38-year-old Gerald Cummings was gunned down on Aug. 3, after a confrontation with the alleged thieves outside a Brooklyn elementary school.

Days before the killing, Cummings' 17-year-old son, Gerald Sealey, said he was playing basketball on a school yard, when a group of teens snatched his designer Raiders hat off his head.

The cap, adorned with a snakeskin bill, can go for hundreds of dollars.

The group allegedly attacked the teen and also tried to take his cell phone, according to investigators.

On the day of the killing, Sealey was at that same school yard court when he spotted the alleged thieves.

Sealey said one of the thieves was wearing the stolen cap.  

So he called his father, who showed up at the court, confronted the group, and grabbed the hat off the alleged thieve's head, according to sources.

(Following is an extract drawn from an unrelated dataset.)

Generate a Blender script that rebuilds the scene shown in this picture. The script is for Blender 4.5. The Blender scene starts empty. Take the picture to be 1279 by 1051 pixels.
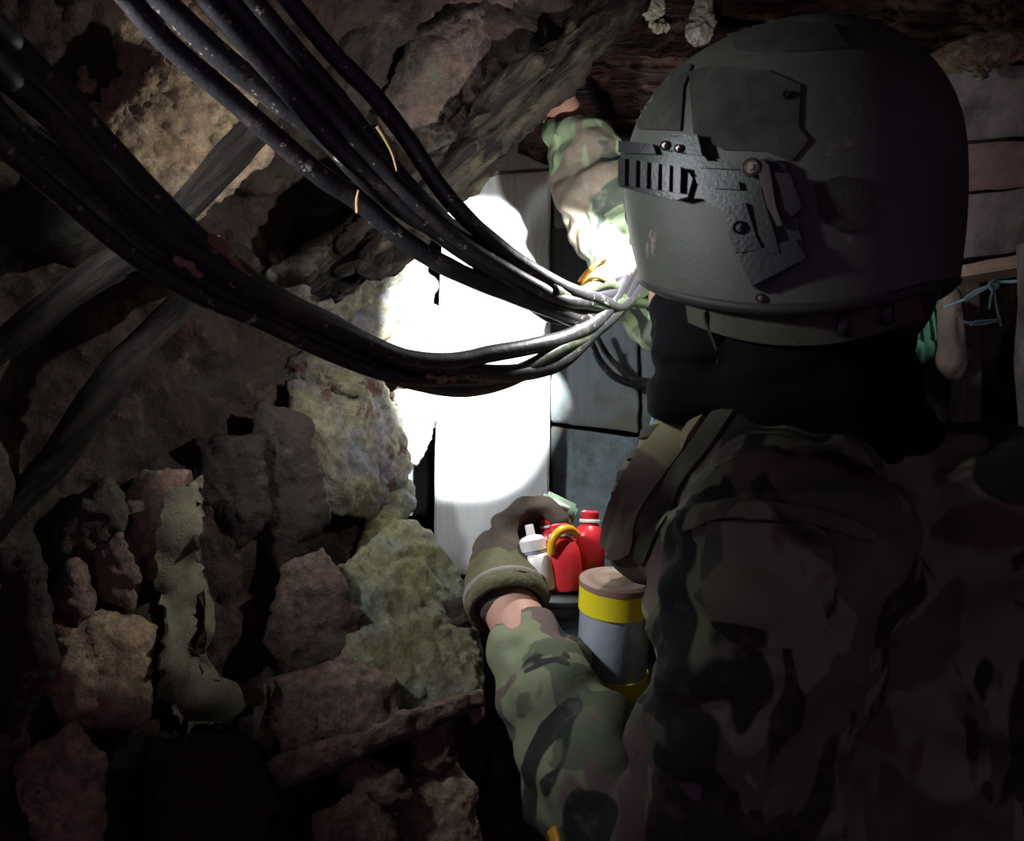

Investigators said that's when the group followed Cummings and his son off the court, and one of the teens pulled a gun out of his backpack, opened fire, killing Cummings.

Police later arrested a teenager in connection with the killing.

Word of the tragedy reached the Oakland Raiders.

It moved Raiders running back Latavius Murray, who is from New York, to send the family a signed football.

Murray has also offered the family an opportunity to come out to see a game. 

The team says it is supporting the efforts to help the Cummings family during this difficult time.